My story isn’t exactly my story, although I am definitely a part of it. I am an ’empty nester’ now, but eleven years ago I was a single mom and still had a twelve year old son at home with me; a smart, sweet boy who tickled me with his ‘man of the house’ attitude and his need to protect me. I adored him…still do. There came a time when I lost my job and had to depend on the Church for assistance, which I will be everlastingly grateful for. I simply couldn’t have managed without help. In order to receive Church food assistance, I had to be very careful to fulfill all of my obligations to my ward, including making sure me and my son attended Church on a regular basis, and paid a full tithing on the unemployment I was getting. It was a very difficult time and sometimes I felt dehumanized, and kind of robotic in meeting the demands of my callings in Primary, as a Visiting teacher and also as assistant ward Librarian, working every Wednesday night to prepare ward handouts and announcements. There came a time when I noticed my son wasn’t taking the Sacrament and I became alarmed for him. I asked him about it, but he didn’t want to discuss it except to tell me the Bishop said he couldn’t take the sacrament or help with passing it for two months. I didn’t pressure him.
Over the next two months it was a battle to get him to come to Church with me, often pushing one or the other or both of us to tears, with me frantic because we needed the food and he humiliated to have to refuse the sacrament with his peers watching him, and not being allowed to help pass it (as a Deacon) to the congregation. He became moody and reclusive and for the first time I was worried about his state of mind. I kind of wondered if it had sometime to do with the Bishop’s interview he had had, so I decided, since he wouldn’t talk to me, that I would talk to him. I went into his room, sat on the side of his bed and spoke to him without asking him to respond. We had shared other conversations about maturing, but he was always kind of shy and reticent about such personal matters, so our chats were never too involved, as to avoid embarrassing him. They were just enough so I hoped he knew the changes he was going through were normal and to allow him to ask me questions if he wanted to. I told him I felt he should know that the thing boys do sometimes in the shower or alone in their room was just part of growing up, of getting to know his body and how things worked, that it was normal and didn’t make him wrong or bad. I couldn’t bring myself to say the word masturbation…I was raised in the Church after all, and those kinds of words were not to be spoken. It took me a long time to be able to say the word pregnancy out loud for Heaven’s Sake! He rolled away from me and just sobbed, the effort shaking his still childishly small shoulders. I sat with him, brought him tissue, and just let him cry. Later, when I kissed him goodnight, he held onto me as if he were afraid to let go.

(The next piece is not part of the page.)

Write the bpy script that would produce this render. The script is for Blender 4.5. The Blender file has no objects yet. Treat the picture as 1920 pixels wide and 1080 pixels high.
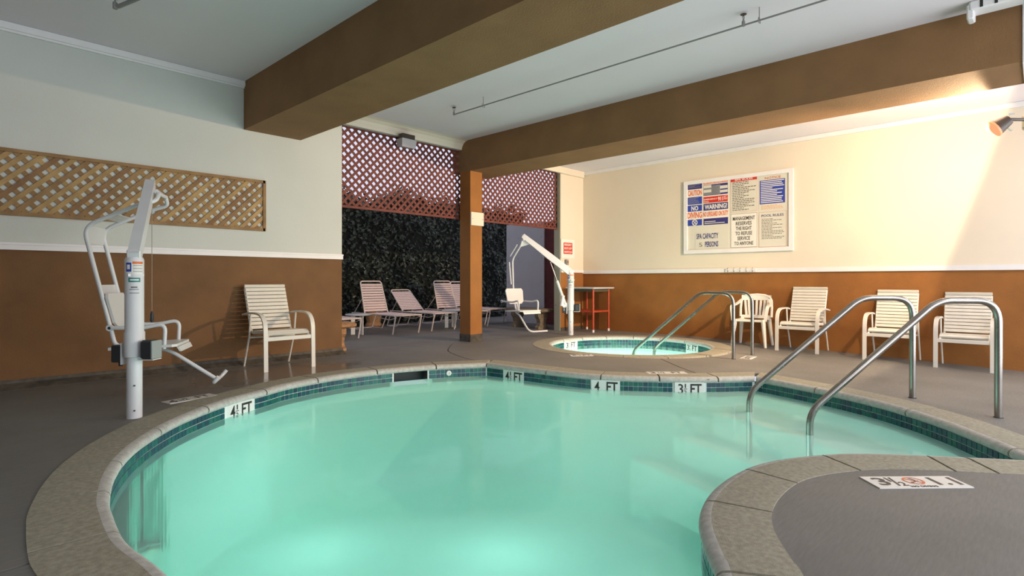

Things improved. I let him skip two Sundays and made excuses to those who asked about him, including the Bishop. My son’s attitude toward me changed that day, as did my own, and we have been much more open with each other, learning to get past embarrassment with tricky topics. It was five years later that he was able to share full disclosure and came out openly to me as gay. He left the Church when he turned 18, and shortly after he came out to me I left, too, after some studying and finding other disturbing things about Church history in my efforts to understand. He had always been very chaste, even open and willing to share the story of his first kiss with me, which didn’t happen until he was 20 years old. I still find it infuriating that such a child as he was, an innocent trying so hard to please the Lord and me and to make things work for our little family, should have had to endure such shaming. It was wrong and it hurt him profoundly, causing suffering and self-loathing because of his normal, developing body.
This is his story, but it’s mine as well. I love my good, kind son, and often stand in awe at his strength, as his ability to push past shame and to embrace his own truth. Isn’t that exactly what the God who created him would ask of him?